At a press conference two days after the death, stablemaster Tokitsukaze
said the deceased youth had "smoked marijuana in his past" and "was unable
to kick the cigarette habit."

But upon further investigation, Asahi Geino learned that the boy was
subjected to a severe exercise regimen.

According to a veteran sumo reporter, Tokitaizan's time of death was
confirmed after 2 p.m. His condition took a turn for the worse around 12:40,
when the senior wrestlers were either finishing up their baths or taking
lunch. By that time, the other low-ranked wrestlers, who began their
workouts from 6 a.m., were off running errands. But Tokitaizan was
apparently singled out for a special prolonged disciplinary session.

"Tokitaizan had tried to flee the stable three times in the course of a
month," the reporter relates. "He was brought back, but this figure alone is
exceptional."

Apparently at practice that day, neither stablemaster Tokitsukaze nor top
division wrestler Toyonoshima were present.

"His stablemates forced him to do 'butsukari-geiko' (an exhausting
conditioning regimen, administered at the end of the session, that involves
pushing another wrestler across the ring) for 30 minutes," relates a source
close to the stable. "Typically, it's seldom done for as long as five
minutes. Tokitaizan finally passed out. They lifted him off to the side of
the ring and let him 'rest' for an hour, and when they checked on him, he
had no pulse."

Japan Sumo Association head Kitanoumi was later heard to insist on more
rigorous physical examinations, which all wrestlers must undergo every six
months. But, the magazine opines, the autopsy findings of shock due to
external injury suggest his priorities are confused.

"Just before the May tournament in Tokyo, an incident involving violence by
Tokitsukaze stable wrestlers led to an injury," says sumo writer Kiyoshi
Nakazawa. "It's a pity no one took any proactive measures."

"The reason they didn't allow him to run away may also reflect on the dearth
of new sumo recruits," the veteran reporter tells Asahi Geino. "If they had
other apprentices, they would have probably just let him go."
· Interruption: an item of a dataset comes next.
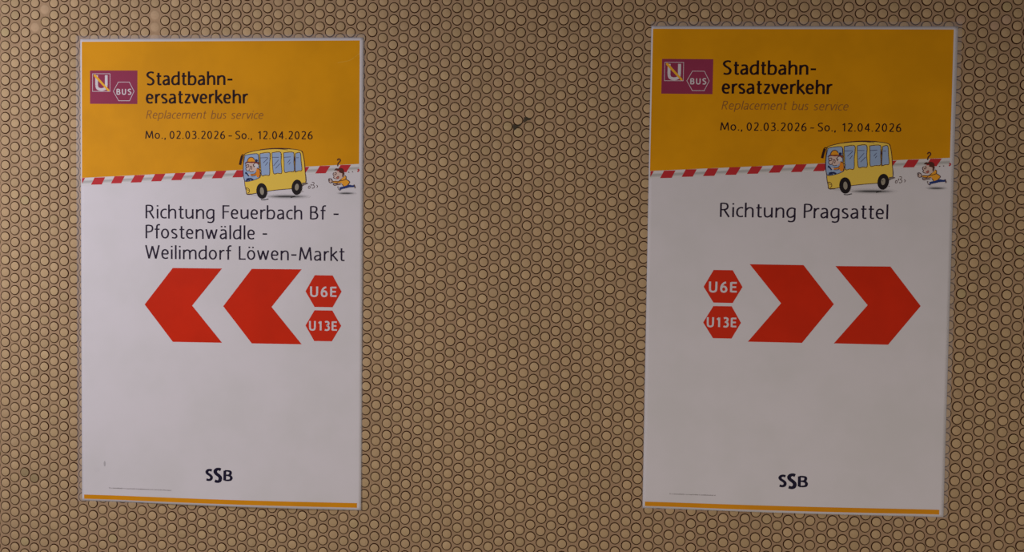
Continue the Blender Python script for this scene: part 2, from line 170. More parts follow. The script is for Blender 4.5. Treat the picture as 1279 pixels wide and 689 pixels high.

Tokitaizan's father, Masato Saito, tells the magazine he has no plans to
initiate legal action against the stable. "It won't bring my son back," he
sighs. "I'd want to see measures adopted to make sure this kind of thing
never happens again."

First, bout-fixing scandals, and now the death of a young apprentice. Sumo,
the magazine concludes, desperately needs to clean house.